— start EXERCISE INPUTS —
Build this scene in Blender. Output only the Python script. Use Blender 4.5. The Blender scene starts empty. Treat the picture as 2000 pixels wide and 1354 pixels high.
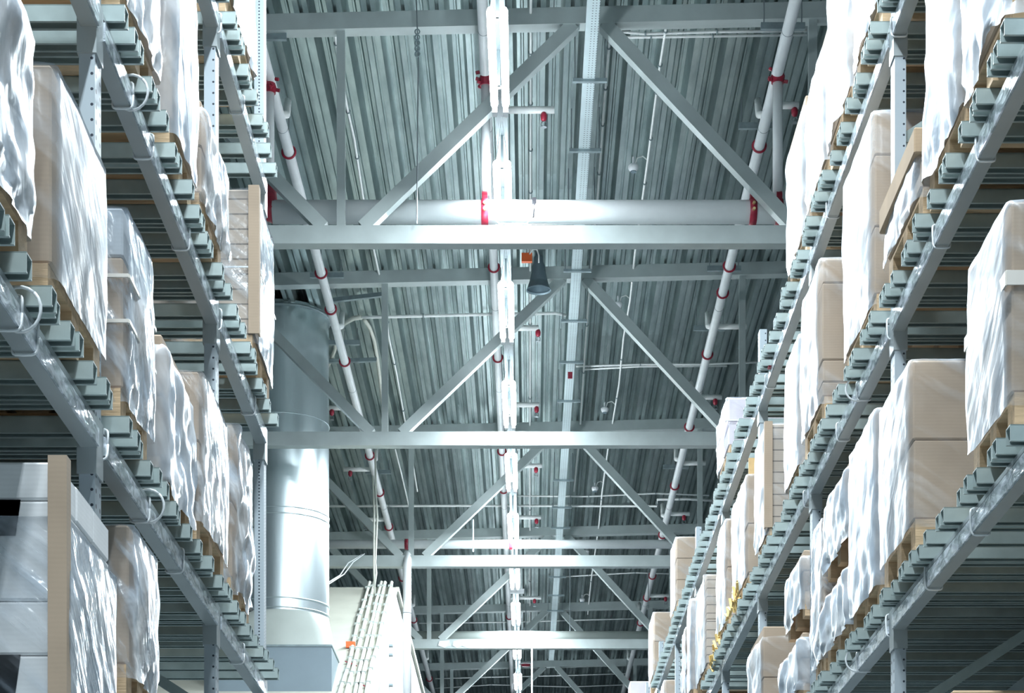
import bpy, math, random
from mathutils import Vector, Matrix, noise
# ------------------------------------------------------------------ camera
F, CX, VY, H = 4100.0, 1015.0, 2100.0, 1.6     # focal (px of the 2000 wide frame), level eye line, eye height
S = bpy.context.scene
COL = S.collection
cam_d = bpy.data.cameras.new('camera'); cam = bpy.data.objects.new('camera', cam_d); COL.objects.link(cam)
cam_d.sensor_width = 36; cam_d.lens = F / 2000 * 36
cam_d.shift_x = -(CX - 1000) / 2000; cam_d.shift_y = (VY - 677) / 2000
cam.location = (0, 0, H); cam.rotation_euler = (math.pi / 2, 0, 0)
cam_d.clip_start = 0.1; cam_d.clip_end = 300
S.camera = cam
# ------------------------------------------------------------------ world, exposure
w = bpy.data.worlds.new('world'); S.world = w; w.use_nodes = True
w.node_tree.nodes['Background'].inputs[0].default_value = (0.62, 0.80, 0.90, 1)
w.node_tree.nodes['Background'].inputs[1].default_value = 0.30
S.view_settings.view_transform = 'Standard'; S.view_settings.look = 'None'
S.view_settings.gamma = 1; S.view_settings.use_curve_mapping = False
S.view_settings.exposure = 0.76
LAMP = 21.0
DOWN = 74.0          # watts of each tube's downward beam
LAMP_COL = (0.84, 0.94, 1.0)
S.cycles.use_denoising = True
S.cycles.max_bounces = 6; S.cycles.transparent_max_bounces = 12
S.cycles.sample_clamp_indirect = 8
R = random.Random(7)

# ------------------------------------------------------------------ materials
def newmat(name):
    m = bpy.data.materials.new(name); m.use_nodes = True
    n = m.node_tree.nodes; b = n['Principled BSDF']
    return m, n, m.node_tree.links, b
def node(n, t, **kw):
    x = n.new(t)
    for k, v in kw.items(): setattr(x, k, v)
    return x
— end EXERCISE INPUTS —
— start EXERCISE INPUTS —
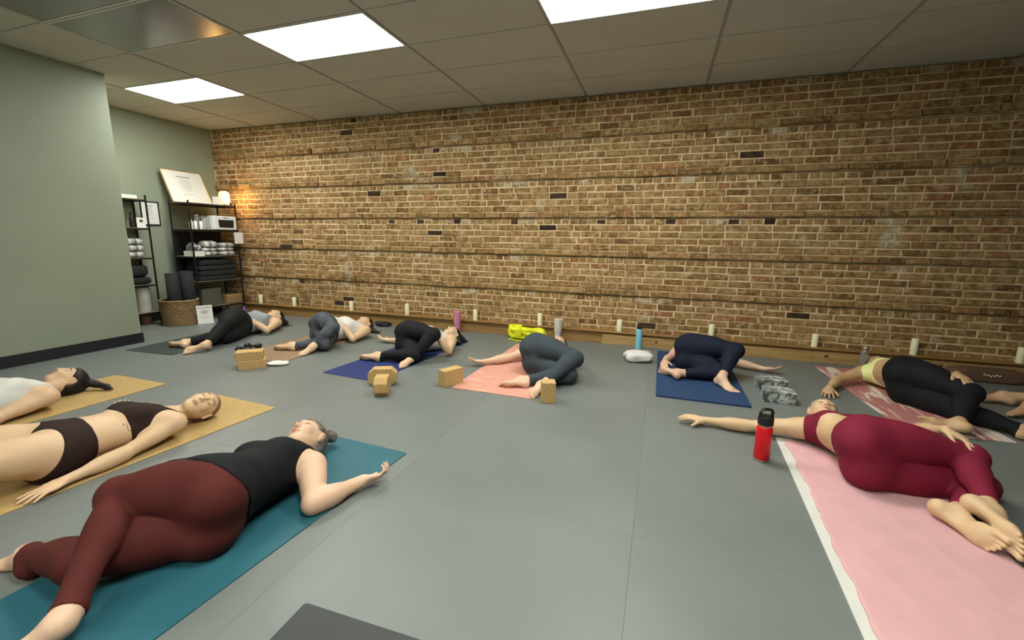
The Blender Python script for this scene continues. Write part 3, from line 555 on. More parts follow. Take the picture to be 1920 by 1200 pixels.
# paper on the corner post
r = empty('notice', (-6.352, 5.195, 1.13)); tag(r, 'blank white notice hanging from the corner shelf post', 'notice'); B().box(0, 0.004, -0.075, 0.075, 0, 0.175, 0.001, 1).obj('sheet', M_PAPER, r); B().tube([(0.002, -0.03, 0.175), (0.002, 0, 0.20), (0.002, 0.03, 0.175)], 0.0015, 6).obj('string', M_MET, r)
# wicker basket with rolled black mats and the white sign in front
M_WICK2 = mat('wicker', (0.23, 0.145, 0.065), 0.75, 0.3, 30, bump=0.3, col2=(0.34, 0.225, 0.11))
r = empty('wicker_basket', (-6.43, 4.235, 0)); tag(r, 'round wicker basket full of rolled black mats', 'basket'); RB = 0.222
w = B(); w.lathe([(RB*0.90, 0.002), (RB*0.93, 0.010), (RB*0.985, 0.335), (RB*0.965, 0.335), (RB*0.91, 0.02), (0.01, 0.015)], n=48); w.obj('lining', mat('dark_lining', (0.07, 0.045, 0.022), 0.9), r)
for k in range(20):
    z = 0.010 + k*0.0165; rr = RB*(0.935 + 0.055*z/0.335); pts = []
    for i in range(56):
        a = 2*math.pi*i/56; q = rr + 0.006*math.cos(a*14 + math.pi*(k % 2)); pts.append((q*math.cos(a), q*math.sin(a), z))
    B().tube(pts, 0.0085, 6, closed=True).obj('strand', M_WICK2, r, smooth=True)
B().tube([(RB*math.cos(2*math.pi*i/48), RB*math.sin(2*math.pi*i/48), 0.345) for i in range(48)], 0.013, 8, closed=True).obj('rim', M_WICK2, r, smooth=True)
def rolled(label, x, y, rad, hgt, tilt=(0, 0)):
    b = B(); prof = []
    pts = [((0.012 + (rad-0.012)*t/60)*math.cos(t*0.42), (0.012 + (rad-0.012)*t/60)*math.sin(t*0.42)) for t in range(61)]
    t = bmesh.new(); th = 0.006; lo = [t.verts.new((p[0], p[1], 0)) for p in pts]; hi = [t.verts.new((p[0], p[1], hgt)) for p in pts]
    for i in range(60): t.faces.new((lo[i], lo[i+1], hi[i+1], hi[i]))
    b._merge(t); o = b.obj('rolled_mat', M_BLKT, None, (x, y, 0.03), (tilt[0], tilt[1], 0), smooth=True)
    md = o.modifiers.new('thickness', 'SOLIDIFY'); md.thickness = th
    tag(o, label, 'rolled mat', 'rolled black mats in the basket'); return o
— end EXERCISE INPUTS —
| WHAT THE TASK ASKS |
Find every line in the records above that contains the word "scene", and copy each one.

| EXPECTED ANSWER |
Build this scene in Blender. Output only the Python script. Use Blender 4.5. The Blender scene starts empty. Treat the picture as 2000 pixels wide and 1354 pixels high.
S = bpy.context.scene
The Blender Python script for this scene continues. Write part 3, from line 555 on. More parts follow. Take the picture to be 1920 by 1200 pixels.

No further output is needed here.